After the avalanche, the uninjured members of the party, including the prince, tried frantically to dig out their buried friends. An AP report from the accident quoted a Swiss newspaper editor as saying that Charles helped dig someone out of the snow, although the royal family did not comment on that specific piece of information. A later article in People corroborated these reports from the accident. According to the group's statements, Sprecher noticed the beginnings of the avalanche and yelled for the prince and the others to ski out of the way as fast as possible. Only Lindsay and Palmer-Tomkinson were unable to, and, as Charles said in his statement, were "swept away in a whirling maelstrom as the mountainside seemed to hurtle past us."

While the policeman radioed for help, the rest of the group followed their friends' bleeper devices and dug them out through twelve feet of snow in ten minutes. Sprecher was able to revive Palmer-Tonkinson, but Lindsay was already dead from a head injury. Helicopters were dispatched to get the entire skiing party off the mountain and to attempt to rescue the two who were caught in the bulk of the avalanche.
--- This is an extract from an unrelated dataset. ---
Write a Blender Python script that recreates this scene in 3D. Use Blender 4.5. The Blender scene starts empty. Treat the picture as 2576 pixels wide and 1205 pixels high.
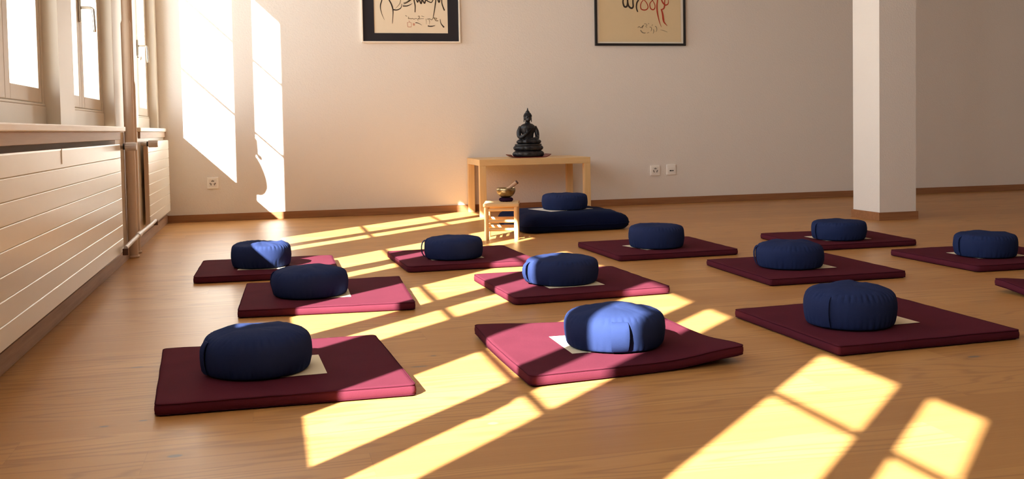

Prince Charles was among those lifted off the slopes by a second helicopter; The Guardian reported that the pilot who rescued Charles said he was visibly distraught and weeping.

Investigations into the causes of the avalanche and responsibility for Lindsay's death were launched almost immediately. In June 1988, only a few months after the accident, the Los Angeles Times reported on the findings of the inquiry. Although Prince Charles was personally not held responsible for the accident, the investigators did determine that the royal skiing party, as a group, bore the brunt of responsibility for causing the fatal avalanche: "By skiing outside official marked runs, the group had assumed a collective risk that excluded any one member from personal responsibility for the accident." The accident occurred while Charles was leading the group on an unmarked, unusually steep slope that he had personally navigated several times before. Additionally, the investigators did note, there was a regional avalanche warning in effect that day at the elevation where the accident occurred, suggesting that conditions on the mountain might not have been so pristine to begin with and that the entire ski outing probably should not have taken place.